**What is expected:** Write out the entries below once more, exactly.

**Dataset content:**
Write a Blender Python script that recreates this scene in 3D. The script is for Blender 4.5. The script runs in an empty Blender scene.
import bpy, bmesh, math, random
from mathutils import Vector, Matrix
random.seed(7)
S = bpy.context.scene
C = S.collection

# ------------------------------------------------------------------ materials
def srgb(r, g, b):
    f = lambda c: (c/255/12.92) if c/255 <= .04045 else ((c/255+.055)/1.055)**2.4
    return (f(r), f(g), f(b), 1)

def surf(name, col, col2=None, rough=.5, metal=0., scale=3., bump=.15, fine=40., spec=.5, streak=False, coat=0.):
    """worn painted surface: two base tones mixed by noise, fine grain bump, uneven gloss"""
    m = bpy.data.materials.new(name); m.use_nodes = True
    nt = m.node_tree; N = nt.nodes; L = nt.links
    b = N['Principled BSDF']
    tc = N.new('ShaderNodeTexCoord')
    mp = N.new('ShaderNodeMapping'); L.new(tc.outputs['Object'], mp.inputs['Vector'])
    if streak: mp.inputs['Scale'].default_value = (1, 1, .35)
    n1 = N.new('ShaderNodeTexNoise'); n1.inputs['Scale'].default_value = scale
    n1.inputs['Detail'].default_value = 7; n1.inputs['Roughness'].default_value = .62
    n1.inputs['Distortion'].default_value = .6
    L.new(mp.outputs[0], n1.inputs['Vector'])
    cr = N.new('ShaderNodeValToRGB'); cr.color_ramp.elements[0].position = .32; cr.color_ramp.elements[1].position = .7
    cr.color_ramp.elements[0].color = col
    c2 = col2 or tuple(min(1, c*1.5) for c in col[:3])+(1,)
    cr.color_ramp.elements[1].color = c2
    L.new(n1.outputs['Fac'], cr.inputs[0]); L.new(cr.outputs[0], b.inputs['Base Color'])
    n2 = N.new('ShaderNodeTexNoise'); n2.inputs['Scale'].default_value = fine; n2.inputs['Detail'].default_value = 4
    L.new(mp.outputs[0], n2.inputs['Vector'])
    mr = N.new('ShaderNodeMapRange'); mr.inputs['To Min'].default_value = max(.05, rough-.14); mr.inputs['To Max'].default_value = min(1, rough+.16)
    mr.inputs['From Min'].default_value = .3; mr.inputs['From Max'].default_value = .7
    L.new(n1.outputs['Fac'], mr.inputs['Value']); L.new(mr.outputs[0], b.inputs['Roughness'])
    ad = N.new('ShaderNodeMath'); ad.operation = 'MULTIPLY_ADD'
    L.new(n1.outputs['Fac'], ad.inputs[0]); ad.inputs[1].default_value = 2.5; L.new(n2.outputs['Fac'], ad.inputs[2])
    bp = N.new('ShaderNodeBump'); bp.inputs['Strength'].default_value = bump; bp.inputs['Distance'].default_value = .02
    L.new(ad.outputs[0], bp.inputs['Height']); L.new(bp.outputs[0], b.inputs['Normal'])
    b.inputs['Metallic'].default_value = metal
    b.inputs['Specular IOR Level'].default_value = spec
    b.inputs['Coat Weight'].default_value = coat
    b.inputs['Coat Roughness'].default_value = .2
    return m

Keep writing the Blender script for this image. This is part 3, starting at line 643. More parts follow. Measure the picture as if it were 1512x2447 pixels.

**Solved exercise:**
Write a Blender Python script that recreates this scene in 3D. The script is for Blender 4.5. The script runs in an empty Blender scene.
import bpy, bmesh, math, random
from mathutils import Vector, Matrix
random.seed(7)
S = bpy.context.scene
C = S.collection

# ------------------------------------------------------------------ materials
def srgb(r, g, b):
    f = lambda c: (c/255/12.92) if c/255 <= .04045 else ((c/255+.055)/1.055)**2.4
    return (f(r), f(g), f(b), 1)

def surf(name, col, col2=None, rough=.5, metal=0., scale=3., bump=.15, fine=40., spec=.5, streak=False, coat=0.):
    """worn painted surface: two base tones mixed by noise, fine grain bump, uneven gloss"""
    m = bpy.data.materials.new(name); m.use_nodes = True
    nt = m.node_tree; N = nt.nodes; L = nt.links
    b = N['Principled BSDF']
    tc = N.new('ShaderNodeTexCoord')
    mp = N.new('ShaderNodeMapping'); L.new(tc.outputs['Object'], mp.inputs['Vector'])
    if streak: mp.inputs['Scale'].default_value = (1, 1, .35)
    n1 = N.new('ShaderNodeTexNoise'); n1.inputs['Scale'].default_value = scale
    n1.inputs['Detail'].default_value = 7; n1.inputs['Roughness'].default_value = .62
    n1.inputs['Distortion'].default_value = .6
    L.new(mp.outputs[0], n1.inputs['Vector'])
    cr = N.new('ShaderNodeValToRGB'); cr.color_ramp.elements[0].position = .32; cr.color_ramp.elements[1].position = .7
    cr.color_ramp.elements[0].color = col
    c2 = col2 or tuple(min(1, c*1.5) for c in col[:3])+(1,)
    cr.color_ramp.elements[1].color = c2
    L.new(n1.outputs['Fac'], cr.inputs[0]); L.new(cr.outputs[0], b.inputs['Base Color'])
    n2 = N.new('ShaderNodeTexNoise'); n2.inputs['Scale'].default_value = fine; n2.inputs['Detail'].default_value = 4
    L.new(mp.outputs[0], n2.inputs['Vector'])
    mr = N.new('ShaderNodeMapRange'); mr.inputs['To Min'].default_value = max(.05, rough-.14); mr.inputs['To Max'].default_value = min(1, rough+.16)
    mr.inputs['From Min'].default_value = .3; mr.inputs['From Max'].default_value = .7
    L.new(n1.outputs['Fac'], mr.inputs['Value']); L.new(mr.outputs[0], b.inputs['Roughness'])
    ad = N.new('ShaderNodeMath'); ad.operation = 'MULTIPLY_ADD'
    L.new(n1.outputs['Fac'], ad.inputs[0]); ad.inputs[1].default_value = 2.5; L.new(n2.outputs['Fac'], ad.inputs[2])
    bp = N.new('ShaderNodeBump'); bp.inputs['Strength'].default_value = bump; bp.inputs['Distance'].default_value = .02
    L.new(ad.outputs[0], bp.inputs['Height']); L.new(bp.outputs[0], b.inputs['Normal'])
    b.inputs['Metallic'].default_value = metal
    b.inputs['Specular IOR Level'].default_value = spec
    b.inputs['Coat Weight'].default_value = coat
    b.inputs['Coat Roughness'].default_value = .2
    return m

Keep writing the Blender script for this image. This is part 3, starting at line 643. More parts follow. Measure the picture as if it were 1512x2447 pixels.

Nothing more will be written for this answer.